The n-type lithium would block hole injection while the p-type boron would block electron injection on the other side due to the coulomb force.
The side surfaces must also be passivated in order to protect the inner material from becoming oxidized and created leakage current problems over time.

\begin{figure}[htpb]
\centering
\includegraphics[width=0.6\textwidth]{age-strip}
\caption{HPGe strip detector with amorphous germanium contacts. Photo credit: Mark Amman}
\label{fig:age-strip}
\end{figure}
The problem with lithium diffusion and boron implantation comes when trying implement new designs such as segmented strip detectors.
The lithium diffuses a significant amount into the germanium while boron diffuses less but both leave a dead layer of the detector.
Thus a different type of contact is desired.
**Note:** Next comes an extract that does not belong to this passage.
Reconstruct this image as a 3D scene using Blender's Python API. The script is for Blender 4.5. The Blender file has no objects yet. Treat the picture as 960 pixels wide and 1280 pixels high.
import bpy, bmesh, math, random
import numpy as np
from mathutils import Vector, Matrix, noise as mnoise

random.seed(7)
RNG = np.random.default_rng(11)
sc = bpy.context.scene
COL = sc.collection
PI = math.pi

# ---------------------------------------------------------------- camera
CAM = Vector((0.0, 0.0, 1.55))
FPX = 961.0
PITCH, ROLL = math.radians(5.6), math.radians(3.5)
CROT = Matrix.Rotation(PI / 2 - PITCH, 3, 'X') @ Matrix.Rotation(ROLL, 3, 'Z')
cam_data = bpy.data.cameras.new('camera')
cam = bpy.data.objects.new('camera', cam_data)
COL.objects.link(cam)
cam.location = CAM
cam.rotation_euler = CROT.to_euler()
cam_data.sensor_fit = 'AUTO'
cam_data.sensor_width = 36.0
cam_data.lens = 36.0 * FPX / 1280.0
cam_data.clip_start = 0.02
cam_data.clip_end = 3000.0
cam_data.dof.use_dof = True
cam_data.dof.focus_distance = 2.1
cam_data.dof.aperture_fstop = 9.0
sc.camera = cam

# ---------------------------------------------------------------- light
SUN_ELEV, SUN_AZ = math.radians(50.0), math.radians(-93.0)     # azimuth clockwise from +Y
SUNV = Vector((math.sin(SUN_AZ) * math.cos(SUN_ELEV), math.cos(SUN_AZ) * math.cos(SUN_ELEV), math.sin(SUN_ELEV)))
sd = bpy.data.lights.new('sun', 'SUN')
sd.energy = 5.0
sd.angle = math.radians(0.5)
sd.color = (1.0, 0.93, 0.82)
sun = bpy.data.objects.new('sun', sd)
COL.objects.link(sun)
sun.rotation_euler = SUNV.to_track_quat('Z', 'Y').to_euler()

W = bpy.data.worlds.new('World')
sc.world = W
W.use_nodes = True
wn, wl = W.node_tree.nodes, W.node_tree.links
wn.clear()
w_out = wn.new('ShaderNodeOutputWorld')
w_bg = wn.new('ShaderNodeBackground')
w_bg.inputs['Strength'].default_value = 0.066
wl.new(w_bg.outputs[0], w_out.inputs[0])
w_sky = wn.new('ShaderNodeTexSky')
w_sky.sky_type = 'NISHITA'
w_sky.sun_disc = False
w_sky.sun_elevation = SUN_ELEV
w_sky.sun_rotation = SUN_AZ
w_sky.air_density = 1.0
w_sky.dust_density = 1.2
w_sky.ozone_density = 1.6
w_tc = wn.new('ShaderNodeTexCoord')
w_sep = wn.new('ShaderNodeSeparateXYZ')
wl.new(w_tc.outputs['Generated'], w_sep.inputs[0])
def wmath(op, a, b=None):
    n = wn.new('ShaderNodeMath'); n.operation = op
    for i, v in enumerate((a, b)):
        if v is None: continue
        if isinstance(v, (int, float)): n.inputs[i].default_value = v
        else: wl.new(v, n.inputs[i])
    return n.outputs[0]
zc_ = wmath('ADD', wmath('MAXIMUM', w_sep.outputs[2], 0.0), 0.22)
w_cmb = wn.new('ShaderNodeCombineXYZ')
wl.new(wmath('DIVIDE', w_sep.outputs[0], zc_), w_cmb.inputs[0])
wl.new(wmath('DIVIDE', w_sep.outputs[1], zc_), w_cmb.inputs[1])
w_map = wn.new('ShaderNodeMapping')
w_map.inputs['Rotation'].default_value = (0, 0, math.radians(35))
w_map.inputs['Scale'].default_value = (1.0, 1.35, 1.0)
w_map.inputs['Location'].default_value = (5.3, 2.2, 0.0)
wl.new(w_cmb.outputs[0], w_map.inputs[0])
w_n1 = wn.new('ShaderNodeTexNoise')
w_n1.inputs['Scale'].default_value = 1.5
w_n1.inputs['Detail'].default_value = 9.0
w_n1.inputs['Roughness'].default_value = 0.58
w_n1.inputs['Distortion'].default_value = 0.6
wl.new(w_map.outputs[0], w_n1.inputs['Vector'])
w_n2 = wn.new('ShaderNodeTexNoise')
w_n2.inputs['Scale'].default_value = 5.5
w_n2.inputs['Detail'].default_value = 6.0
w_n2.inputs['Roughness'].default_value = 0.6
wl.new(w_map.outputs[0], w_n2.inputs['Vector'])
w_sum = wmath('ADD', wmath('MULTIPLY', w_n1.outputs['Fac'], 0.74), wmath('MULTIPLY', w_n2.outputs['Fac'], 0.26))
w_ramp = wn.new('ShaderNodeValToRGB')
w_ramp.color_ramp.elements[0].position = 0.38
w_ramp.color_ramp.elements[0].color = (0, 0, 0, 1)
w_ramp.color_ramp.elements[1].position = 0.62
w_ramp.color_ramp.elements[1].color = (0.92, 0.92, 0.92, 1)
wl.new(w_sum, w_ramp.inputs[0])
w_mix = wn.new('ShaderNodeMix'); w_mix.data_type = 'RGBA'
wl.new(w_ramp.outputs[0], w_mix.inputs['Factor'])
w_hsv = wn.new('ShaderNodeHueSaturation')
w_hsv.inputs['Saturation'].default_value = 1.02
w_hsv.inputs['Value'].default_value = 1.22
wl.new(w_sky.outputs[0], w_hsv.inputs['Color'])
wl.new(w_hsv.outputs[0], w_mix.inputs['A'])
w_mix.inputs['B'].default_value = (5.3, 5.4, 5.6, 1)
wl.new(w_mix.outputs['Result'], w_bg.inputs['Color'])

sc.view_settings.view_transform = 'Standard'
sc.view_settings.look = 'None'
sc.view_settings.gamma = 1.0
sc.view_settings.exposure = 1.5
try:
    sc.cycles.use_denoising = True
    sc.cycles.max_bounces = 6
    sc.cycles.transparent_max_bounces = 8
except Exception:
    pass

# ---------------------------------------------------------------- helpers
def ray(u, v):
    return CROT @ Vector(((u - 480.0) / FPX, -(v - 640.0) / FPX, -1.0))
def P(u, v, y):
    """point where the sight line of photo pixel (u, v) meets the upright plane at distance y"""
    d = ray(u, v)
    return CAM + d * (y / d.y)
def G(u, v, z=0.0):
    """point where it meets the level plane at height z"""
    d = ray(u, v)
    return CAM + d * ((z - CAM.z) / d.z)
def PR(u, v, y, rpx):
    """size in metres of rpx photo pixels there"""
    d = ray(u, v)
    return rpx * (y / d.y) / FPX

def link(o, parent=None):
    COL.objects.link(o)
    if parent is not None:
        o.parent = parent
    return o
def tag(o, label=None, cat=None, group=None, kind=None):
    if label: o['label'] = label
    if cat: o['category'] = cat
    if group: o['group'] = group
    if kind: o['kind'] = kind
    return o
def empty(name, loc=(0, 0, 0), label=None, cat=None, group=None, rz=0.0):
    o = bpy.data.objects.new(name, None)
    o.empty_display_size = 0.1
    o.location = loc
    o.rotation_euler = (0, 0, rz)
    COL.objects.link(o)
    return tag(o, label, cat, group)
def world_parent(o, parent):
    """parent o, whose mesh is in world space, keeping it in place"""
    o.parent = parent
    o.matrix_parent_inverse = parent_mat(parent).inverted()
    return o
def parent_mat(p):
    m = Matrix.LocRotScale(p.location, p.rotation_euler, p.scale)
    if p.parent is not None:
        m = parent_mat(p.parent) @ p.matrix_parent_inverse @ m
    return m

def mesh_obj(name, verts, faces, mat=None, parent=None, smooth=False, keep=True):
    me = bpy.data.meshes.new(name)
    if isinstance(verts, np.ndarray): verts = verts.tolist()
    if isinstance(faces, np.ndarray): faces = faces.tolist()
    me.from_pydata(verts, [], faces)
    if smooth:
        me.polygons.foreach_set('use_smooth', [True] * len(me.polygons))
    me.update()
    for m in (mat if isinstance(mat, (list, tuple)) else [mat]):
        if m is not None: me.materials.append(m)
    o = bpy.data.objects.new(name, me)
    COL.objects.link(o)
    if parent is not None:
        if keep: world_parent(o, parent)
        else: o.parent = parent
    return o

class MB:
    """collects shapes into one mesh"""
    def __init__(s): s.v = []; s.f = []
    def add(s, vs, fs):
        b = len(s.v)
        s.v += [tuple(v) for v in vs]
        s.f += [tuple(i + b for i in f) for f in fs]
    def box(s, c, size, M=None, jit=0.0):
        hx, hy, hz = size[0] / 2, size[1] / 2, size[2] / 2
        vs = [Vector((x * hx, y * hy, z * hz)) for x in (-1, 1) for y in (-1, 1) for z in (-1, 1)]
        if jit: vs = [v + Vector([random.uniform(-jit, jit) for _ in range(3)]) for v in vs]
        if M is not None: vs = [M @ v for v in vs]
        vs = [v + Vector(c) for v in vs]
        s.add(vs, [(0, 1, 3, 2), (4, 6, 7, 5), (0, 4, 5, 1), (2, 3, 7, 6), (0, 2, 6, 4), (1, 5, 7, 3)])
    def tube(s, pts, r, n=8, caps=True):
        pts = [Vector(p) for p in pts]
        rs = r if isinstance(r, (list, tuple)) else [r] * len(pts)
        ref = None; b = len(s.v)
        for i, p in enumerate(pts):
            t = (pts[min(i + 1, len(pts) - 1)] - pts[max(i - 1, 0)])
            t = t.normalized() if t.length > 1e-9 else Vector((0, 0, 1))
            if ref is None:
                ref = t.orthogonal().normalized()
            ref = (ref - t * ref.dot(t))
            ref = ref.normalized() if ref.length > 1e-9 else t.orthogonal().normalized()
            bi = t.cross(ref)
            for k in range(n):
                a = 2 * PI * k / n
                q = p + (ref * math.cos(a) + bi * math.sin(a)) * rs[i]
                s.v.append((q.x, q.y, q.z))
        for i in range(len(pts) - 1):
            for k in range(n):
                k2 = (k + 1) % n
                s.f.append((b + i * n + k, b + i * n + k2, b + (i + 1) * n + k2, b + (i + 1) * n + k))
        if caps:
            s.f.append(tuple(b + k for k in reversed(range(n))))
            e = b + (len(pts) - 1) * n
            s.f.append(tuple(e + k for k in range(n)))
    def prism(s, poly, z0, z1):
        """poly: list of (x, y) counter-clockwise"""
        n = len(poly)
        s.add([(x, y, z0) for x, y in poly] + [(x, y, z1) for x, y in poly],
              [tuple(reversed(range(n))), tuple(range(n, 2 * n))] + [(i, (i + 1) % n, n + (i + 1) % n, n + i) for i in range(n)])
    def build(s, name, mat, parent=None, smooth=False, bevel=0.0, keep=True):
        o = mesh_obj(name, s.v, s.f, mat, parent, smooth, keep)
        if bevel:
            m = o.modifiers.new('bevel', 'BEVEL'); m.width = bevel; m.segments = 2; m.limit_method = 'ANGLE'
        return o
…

It should have a thin dead layer, not diffuse into the crystal, be mechanical robust, and have stable characteristics over time.
One contact method that fits this is an amorphous semiconductor contact such as amorphous germanium.

Amorphous germanium is special because it is bi-polar blocking meaning that it blocks the injection of both holes and electrons due to its effect on the barrier height of the bandgap.
Amorphous germanium can also be used to form the passivation layer on non contact surfaces.
On contact surfaces it provides charge injection barriers, blocking injection of charges from outside the detector, and on the sides it creates a passivation layer. 
Metal such as aluminum can then be deposited on top of the amorphous germanium to provide good electrical contact.